Em "A Arte de Escrever (Composição; Sensibilidade; Atitude Crítica)"1, Vitorino Nemésio, chamando a atenção para a dimensão primordialmente linguística de toda a obra de arte literária, reflecte sobre o modo como se caracteriza essa mesma linguagem e sobre a relação que se estabelece entre autor e obra. Rejeitando o preconceito de ser o autor um puro inspirado "exclusivamente um sensível, quer dizer uma pessoa dotada, em alto grau, de permeabilidade aos fenómenos da emoção estética pura", reconhece que a "sensibilidade é o grande factor de inspiração, mas sensibilidade racionável, riça de fios que a inteligência vai urdindo, enliçando a seu modo, compondo". Se as obras de juventude nemesianas se caracterizam por um acentuado tardo-romantismo, este texto, publicado em 1928, demonstra uma modernidade estética na apreensão da natureza especificamente linguística do fenómeno literário e no ênfase colocado na composição poética como "a operação capital do escrever". A atitude crítica, no poeta, apresenta-se como "um jogo de faculdades de rejeição e de escolha" dos materiais linguísticos e afectivos de que dispõe.
Alguns anos mais tarde, em "Prefácio: da Poesia"2, realça-se a autonomia do poema que se desprende do poeta, sujeito que está , quer no momento da produção quer na leitura, às "regras gerais do jogo linguístico". Abandona-se, agora, a defesa do papel preponderante anteriormente concedido à intervenção compositiva do poeta. O jogo literário já não é jogado com a certeza do domínio das regras, é antes o jogo que impõe essas regras ao jogador. Ainda que "uma certa forma de consciência acompanhe o poeta enquanto agente do acto linguístico", a instância autoral é descrita "quer como o campo pessoal onde ocorrem os encontros dos signos da linguagem, quer como o medium de uma vocação que confere sentido ao universo" e, assim, "o grau de consciência que nessas funções lhe toca pode reduzir-se a uma mera ressonância do explícito".

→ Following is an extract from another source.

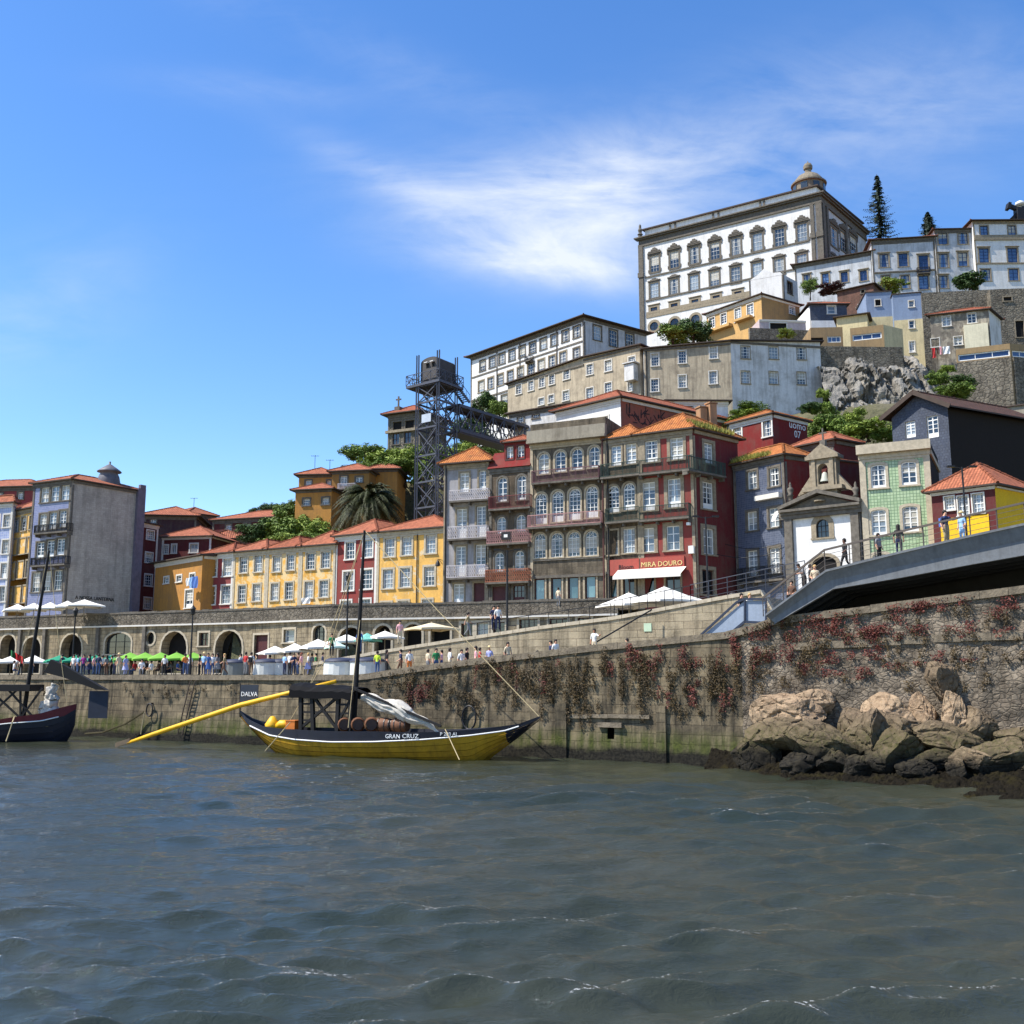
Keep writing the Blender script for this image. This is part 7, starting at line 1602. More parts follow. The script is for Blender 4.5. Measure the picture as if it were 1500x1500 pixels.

Longe já da confiança primeira de ser o poeta aquele que age sobre a linguagem, é antes esta que nele fala. A poesia, enquanto forma simbólica, é uma forma de conhecimento, pois ao revelar as relações que as coisas mantêm entre si assume-se não como veículo de um conhecimento exterior a ela, que se limitaria a traduzir, mas é a sua dimensão metafórica que funda o conhecimento em si, uma vez que é a implicação o modo dialéctico da poesia responder à Esfinge. Daqui decorre a falência hermenêutica do juízo e do conceito perante a criação poética, reconhecendo Nemésio que a realidade alegórica criada pela poesia é algo que "a razão não traduz absolutamente nos seus termos, mas que verbalmente é dada com a plenitude da intuição", e, por isso, o autor perante a sua obra experimenta uma determinada incompreensão crítica, uma vez que "o que poeticamente realiza furta-se talvez à objectivação analítica".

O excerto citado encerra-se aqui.